### Data shown
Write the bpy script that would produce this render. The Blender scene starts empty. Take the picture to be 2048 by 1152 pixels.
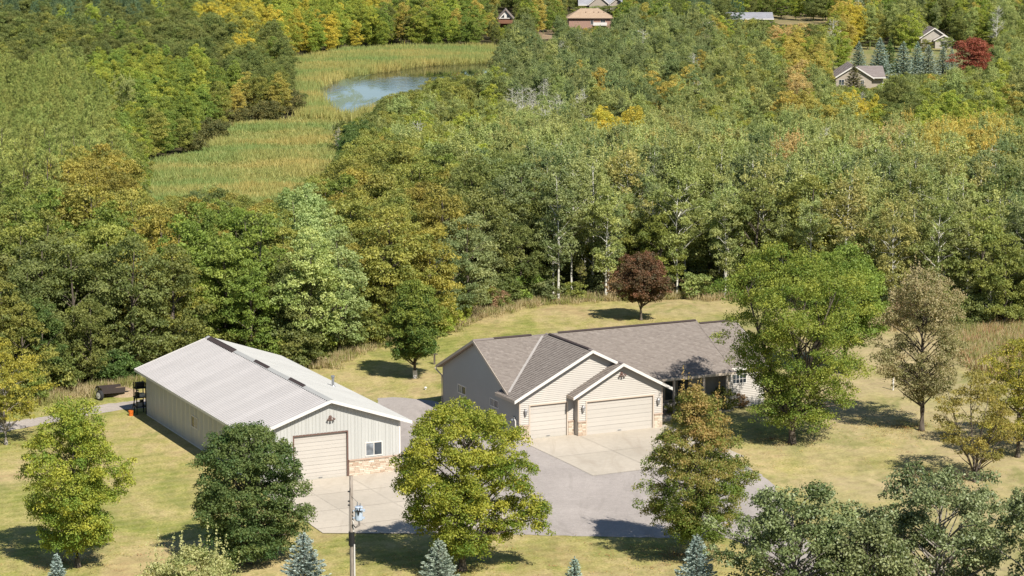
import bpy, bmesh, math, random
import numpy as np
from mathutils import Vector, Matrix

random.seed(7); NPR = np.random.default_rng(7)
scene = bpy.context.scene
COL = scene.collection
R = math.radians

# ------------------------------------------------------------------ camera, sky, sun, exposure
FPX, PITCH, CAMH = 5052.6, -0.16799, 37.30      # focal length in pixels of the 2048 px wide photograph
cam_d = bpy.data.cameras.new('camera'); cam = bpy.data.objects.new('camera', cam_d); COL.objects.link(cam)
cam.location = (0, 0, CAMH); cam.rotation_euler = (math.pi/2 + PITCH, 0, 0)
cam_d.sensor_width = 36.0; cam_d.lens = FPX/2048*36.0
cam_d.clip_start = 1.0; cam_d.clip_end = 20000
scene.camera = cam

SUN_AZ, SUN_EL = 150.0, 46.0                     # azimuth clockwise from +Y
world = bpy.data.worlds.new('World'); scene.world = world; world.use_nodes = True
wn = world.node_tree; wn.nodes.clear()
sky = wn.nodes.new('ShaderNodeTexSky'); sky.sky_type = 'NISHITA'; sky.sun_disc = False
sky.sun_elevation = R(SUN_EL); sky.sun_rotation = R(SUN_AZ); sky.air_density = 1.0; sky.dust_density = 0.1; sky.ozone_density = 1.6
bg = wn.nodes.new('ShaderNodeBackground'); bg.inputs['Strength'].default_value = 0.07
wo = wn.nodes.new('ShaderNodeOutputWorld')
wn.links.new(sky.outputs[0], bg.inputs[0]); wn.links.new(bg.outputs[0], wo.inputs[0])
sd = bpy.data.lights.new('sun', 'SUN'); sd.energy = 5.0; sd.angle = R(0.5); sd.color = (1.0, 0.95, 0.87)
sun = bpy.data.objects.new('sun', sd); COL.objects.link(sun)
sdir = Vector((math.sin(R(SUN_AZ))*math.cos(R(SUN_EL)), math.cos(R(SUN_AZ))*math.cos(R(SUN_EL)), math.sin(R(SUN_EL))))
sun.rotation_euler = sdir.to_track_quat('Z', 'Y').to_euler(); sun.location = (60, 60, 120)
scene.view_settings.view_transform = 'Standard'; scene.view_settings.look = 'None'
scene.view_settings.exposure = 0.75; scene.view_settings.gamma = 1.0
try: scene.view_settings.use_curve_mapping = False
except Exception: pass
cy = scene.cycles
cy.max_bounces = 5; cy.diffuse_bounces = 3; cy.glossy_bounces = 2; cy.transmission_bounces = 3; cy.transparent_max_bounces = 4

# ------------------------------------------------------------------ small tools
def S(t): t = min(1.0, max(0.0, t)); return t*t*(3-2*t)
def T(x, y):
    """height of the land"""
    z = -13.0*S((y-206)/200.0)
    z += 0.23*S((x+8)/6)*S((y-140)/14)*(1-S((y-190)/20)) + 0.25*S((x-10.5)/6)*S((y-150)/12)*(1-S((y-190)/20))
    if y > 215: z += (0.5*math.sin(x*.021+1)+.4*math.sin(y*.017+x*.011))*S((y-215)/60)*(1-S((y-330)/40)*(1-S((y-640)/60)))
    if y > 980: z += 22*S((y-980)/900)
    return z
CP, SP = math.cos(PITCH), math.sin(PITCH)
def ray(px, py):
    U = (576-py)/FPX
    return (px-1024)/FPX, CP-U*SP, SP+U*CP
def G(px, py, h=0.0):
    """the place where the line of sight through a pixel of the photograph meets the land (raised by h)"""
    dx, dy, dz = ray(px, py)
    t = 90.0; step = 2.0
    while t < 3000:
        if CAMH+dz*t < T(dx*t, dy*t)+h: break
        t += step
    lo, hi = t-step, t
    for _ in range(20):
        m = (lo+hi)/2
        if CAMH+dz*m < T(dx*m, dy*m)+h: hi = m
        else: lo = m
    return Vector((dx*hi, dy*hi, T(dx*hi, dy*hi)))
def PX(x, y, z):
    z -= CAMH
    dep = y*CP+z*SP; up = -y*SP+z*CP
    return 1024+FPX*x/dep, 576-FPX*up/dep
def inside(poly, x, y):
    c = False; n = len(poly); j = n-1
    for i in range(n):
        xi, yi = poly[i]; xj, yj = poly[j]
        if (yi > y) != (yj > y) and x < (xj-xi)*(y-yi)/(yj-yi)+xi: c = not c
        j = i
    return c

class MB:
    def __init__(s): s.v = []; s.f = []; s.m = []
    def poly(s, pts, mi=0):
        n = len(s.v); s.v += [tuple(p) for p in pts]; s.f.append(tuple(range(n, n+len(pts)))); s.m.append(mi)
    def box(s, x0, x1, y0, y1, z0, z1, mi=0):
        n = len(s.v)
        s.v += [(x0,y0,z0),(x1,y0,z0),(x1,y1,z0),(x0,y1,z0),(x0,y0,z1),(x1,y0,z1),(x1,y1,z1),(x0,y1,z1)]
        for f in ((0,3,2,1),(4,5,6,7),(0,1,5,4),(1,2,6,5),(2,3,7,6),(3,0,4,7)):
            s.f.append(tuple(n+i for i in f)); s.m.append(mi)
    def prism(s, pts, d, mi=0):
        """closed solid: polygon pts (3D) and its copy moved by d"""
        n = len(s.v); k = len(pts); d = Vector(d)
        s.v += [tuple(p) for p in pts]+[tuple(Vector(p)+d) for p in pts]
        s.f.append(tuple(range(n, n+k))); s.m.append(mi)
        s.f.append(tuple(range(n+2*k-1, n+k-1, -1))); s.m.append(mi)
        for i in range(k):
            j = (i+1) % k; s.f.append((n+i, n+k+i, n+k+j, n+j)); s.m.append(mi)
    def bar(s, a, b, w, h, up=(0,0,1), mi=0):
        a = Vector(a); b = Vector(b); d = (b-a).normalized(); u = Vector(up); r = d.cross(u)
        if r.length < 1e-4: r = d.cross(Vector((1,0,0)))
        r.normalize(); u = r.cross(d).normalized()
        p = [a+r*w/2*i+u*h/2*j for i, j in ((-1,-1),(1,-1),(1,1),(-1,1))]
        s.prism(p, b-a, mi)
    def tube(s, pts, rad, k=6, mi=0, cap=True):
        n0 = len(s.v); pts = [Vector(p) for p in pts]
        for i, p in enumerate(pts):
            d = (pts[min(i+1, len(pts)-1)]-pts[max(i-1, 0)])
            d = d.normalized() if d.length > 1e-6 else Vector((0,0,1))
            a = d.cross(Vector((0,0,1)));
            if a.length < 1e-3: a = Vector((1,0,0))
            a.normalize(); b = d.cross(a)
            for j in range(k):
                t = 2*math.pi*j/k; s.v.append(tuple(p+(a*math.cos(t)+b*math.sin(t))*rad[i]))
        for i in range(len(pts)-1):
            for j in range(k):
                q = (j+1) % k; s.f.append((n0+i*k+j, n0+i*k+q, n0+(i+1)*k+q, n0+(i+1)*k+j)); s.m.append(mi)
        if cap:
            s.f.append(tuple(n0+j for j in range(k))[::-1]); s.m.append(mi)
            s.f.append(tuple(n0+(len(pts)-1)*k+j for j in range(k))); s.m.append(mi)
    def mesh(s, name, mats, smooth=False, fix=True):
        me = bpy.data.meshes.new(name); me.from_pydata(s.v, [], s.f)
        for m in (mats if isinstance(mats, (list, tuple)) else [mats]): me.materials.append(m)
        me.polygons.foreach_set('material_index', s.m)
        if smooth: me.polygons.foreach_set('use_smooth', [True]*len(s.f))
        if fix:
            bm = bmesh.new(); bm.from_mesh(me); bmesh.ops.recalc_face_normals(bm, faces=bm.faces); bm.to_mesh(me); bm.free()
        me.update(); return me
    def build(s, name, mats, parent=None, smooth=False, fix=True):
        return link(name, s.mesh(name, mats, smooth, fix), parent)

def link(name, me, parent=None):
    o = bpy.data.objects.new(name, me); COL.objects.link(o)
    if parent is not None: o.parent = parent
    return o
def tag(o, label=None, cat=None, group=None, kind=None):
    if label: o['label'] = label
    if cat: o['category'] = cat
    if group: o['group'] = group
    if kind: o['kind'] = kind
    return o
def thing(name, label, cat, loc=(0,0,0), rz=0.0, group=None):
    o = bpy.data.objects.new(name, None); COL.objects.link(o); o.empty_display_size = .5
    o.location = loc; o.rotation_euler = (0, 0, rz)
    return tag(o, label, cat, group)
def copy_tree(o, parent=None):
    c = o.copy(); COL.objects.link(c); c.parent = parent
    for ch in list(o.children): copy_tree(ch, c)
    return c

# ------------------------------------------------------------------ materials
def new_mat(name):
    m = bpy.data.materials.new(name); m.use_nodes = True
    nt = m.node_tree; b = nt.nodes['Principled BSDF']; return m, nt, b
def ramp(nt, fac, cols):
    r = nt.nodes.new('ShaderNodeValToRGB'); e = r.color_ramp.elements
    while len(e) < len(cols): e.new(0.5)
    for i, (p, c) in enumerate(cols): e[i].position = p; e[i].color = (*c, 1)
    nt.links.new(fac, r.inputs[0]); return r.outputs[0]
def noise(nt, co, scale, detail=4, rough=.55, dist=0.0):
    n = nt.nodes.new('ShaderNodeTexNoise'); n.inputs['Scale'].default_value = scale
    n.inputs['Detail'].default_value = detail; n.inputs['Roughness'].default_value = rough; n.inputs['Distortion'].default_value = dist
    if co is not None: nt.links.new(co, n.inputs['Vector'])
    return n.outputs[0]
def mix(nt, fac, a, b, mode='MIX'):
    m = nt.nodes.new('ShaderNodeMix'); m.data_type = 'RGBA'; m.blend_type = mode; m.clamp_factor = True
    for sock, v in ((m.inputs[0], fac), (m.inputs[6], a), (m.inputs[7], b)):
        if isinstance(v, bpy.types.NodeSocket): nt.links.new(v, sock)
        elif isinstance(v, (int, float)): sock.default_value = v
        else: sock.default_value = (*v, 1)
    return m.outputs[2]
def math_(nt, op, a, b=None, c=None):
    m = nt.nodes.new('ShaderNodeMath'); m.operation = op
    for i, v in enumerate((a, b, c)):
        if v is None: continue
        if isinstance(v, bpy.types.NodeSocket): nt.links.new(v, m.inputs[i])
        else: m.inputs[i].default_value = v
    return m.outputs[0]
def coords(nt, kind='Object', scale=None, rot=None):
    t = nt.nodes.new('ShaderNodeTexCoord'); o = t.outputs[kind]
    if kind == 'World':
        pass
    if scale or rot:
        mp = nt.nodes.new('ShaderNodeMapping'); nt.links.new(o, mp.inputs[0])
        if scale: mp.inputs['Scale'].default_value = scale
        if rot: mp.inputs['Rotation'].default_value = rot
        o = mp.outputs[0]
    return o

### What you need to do
Return the material line for line, from its beginning to the line that contains "R = math.radians", with the pictures left out.

### Task response
Write the bpy script that would produce this render. The Blender scene starts empty. Take the picture to be 2048 by 1152 pixels.
import bpy, bmesh, math, random
import numpy as np
from mathutils import Vector, Matrix

random.seed(7); NPR = np.random.default_rng(7)
scene = bpy.context.scene
COL = scene.collection
R = math.radians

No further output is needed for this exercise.